(SET EXERCISE): State how many lines contain the string "part", and write nothing else.

◇ ◇ ◇ ◇ ◇ ◇ ◇

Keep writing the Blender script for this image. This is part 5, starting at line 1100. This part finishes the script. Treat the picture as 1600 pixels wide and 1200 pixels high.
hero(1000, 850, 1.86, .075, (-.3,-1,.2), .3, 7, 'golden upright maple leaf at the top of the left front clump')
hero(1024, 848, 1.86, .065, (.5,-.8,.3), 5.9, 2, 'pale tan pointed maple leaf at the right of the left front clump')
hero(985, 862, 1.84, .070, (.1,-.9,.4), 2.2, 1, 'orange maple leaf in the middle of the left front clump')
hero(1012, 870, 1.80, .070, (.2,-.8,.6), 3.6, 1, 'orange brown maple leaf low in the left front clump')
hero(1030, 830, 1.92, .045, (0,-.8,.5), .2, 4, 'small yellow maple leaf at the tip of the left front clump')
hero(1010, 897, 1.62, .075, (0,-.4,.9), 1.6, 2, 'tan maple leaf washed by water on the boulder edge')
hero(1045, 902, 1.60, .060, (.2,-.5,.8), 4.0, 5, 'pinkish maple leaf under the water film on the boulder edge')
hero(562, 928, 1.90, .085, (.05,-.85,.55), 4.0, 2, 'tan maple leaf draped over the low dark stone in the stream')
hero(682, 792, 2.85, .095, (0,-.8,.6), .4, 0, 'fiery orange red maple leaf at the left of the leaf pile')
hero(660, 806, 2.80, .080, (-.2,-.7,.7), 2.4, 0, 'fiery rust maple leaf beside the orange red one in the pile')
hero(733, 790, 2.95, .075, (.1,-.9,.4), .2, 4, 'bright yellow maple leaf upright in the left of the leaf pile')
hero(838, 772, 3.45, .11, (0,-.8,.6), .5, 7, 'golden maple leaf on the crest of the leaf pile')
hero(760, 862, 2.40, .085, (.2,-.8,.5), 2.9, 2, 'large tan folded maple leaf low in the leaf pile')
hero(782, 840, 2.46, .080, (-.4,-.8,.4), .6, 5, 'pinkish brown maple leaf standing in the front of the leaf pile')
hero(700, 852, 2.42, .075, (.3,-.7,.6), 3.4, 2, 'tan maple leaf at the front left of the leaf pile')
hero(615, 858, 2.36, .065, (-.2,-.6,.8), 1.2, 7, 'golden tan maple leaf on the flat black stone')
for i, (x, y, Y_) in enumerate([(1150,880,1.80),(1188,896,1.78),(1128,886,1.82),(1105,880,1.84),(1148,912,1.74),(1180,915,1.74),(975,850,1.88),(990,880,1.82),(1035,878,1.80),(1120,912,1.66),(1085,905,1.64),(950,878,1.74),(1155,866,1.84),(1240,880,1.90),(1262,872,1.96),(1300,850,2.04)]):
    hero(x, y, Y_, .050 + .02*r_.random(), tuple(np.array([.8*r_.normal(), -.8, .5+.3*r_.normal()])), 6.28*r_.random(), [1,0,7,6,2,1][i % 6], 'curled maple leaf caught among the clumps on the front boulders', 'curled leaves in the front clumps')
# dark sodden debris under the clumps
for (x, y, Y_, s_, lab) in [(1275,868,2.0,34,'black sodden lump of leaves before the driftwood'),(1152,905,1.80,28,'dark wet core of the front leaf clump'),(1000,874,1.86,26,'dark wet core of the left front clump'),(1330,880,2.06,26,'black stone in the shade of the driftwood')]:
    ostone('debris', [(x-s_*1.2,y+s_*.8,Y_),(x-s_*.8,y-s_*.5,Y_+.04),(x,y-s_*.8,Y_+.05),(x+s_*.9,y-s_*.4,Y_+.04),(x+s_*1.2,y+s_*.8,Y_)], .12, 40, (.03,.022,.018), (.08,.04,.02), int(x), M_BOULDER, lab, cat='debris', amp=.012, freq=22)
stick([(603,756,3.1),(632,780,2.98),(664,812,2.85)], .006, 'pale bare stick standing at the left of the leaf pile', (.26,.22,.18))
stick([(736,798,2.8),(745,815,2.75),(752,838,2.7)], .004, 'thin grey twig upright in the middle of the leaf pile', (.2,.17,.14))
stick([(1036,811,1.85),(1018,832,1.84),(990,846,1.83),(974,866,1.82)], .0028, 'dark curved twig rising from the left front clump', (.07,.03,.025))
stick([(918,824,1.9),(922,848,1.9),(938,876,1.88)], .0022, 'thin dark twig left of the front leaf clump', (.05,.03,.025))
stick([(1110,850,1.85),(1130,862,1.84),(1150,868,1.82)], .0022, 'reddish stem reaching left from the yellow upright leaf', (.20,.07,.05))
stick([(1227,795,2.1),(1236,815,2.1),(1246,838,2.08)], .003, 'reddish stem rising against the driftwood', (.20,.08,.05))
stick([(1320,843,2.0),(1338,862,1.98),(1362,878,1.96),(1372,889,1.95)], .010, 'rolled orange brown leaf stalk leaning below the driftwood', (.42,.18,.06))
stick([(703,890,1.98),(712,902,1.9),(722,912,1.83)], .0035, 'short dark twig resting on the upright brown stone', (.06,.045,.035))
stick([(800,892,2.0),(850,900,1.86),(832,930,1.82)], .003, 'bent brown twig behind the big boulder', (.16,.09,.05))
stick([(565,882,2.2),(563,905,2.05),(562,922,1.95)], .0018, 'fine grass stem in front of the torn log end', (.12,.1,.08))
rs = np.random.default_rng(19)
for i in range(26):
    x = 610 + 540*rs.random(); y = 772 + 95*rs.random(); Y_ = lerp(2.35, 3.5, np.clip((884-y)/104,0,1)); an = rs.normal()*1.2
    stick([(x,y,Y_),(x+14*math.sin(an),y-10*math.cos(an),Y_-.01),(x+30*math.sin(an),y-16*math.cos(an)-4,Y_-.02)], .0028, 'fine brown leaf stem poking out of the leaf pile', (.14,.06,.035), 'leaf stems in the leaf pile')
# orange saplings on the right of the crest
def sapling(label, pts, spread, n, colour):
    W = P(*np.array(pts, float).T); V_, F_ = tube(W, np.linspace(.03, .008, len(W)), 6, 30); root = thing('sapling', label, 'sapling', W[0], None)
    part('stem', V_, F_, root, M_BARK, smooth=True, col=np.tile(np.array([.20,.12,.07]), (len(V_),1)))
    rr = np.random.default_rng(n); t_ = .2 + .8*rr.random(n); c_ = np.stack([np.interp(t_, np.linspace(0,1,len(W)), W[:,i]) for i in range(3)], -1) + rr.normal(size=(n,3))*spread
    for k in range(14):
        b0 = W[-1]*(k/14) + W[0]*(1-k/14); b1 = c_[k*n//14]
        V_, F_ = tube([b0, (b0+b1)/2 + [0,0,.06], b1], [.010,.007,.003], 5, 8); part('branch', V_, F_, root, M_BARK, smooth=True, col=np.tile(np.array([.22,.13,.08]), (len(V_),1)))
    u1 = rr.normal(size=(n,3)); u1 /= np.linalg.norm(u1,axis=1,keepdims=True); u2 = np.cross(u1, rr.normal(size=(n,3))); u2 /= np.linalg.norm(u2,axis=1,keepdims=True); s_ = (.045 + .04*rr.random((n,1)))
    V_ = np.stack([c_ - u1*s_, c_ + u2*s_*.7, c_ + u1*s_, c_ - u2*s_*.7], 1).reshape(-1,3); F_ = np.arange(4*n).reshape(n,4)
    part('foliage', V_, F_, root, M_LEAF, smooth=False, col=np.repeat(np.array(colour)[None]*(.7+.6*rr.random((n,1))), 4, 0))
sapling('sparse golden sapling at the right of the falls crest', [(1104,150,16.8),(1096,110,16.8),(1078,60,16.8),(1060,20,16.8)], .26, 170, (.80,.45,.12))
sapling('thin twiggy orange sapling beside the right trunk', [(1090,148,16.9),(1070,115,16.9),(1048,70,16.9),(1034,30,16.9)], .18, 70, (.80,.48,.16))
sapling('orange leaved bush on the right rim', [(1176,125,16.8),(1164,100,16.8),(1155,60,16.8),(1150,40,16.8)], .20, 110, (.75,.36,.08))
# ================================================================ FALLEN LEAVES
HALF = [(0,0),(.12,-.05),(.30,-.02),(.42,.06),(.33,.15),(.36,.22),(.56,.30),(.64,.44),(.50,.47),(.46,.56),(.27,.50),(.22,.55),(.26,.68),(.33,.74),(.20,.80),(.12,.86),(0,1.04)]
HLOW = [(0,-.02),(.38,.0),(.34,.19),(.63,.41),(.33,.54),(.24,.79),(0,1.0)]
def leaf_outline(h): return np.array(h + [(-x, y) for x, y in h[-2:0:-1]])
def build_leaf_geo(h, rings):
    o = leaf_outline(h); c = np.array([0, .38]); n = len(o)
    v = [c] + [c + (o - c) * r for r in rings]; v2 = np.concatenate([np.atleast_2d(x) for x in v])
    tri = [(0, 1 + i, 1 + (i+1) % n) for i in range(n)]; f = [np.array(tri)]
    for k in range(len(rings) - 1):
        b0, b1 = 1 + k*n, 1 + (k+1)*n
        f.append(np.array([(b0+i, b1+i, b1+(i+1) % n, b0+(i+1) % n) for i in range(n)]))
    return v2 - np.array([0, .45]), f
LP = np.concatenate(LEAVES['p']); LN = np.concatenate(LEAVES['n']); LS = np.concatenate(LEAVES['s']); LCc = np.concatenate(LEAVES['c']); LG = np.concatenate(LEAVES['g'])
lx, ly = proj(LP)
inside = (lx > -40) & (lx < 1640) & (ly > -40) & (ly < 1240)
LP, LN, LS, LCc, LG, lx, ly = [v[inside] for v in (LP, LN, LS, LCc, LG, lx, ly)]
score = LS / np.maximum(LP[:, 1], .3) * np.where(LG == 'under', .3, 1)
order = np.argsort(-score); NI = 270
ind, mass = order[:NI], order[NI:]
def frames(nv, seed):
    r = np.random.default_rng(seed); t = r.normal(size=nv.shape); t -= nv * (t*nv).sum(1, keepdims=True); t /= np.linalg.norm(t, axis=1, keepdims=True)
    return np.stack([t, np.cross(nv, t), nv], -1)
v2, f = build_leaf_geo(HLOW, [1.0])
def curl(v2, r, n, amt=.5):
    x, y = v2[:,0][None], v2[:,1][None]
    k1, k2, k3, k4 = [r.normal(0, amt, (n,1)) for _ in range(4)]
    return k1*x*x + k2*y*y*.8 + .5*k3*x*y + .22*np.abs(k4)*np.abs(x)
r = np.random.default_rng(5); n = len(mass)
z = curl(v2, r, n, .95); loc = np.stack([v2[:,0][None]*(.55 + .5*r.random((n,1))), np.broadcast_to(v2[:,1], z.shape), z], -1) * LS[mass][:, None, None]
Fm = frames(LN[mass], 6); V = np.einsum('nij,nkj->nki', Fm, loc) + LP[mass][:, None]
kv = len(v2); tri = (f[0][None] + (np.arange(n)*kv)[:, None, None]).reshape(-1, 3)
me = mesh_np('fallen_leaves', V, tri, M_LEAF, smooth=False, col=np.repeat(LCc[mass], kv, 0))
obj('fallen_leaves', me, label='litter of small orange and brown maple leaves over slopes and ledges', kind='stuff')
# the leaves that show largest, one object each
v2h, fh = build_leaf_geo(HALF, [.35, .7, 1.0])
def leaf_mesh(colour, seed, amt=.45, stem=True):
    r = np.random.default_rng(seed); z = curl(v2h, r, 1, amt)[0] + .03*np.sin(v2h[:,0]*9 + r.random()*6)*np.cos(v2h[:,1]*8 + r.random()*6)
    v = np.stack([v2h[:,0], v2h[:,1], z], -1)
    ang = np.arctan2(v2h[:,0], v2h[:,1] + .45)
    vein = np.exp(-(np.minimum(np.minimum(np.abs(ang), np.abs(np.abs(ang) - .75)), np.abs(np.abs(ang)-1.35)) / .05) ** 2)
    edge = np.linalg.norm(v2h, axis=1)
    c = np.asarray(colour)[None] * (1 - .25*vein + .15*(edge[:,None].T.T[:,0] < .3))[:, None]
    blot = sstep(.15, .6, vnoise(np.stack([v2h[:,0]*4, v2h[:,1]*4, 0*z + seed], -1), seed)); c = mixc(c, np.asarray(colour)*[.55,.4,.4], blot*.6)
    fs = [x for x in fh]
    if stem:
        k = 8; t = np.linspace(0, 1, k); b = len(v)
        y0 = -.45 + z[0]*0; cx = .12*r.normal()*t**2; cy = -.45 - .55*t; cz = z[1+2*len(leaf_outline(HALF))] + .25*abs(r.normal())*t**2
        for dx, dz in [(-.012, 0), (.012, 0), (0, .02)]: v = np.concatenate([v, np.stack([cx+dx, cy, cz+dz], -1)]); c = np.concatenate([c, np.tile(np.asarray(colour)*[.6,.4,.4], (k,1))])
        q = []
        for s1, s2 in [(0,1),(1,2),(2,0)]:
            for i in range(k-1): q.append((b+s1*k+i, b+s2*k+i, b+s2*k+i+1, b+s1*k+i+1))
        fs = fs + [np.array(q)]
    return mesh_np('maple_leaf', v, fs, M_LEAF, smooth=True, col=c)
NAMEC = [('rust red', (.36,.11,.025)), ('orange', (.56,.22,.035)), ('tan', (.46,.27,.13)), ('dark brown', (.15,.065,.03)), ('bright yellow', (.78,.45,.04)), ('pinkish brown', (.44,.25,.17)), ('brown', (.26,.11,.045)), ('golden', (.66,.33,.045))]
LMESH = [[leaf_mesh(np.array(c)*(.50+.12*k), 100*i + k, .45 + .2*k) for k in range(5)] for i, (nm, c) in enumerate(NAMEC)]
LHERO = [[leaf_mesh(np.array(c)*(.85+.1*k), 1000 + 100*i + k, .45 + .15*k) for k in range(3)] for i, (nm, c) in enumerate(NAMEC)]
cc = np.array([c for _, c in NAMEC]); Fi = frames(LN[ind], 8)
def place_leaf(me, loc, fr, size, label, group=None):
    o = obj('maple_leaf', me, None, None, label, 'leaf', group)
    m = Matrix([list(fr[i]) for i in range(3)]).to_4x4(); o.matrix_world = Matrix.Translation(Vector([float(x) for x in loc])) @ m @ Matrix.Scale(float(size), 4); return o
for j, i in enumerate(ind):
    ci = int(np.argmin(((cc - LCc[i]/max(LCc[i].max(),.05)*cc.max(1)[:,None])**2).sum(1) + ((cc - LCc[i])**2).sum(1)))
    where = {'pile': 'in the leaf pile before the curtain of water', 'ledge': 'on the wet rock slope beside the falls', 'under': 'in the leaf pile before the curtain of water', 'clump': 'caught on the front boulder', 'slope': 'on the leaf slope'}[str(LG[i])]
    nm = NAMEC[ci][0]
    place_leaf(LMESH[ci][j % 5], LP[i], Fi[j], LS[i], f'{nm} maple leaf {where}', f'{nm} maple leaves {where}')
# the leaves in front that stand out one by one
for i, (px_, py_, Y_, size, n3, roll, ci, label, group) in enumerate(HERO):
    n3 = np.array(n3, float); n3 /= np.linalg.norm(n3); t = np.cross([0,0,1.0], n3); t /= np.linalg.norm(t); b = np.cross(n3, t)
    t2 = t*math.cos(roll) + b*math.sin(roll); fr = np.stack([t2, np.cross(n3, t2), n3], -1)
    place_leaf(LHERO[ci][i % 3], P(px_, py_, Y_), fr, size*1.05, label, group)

◇ ◇ ◇ ◇ ◇ ◇ ◇

(EXERCISE OUTPUT): 4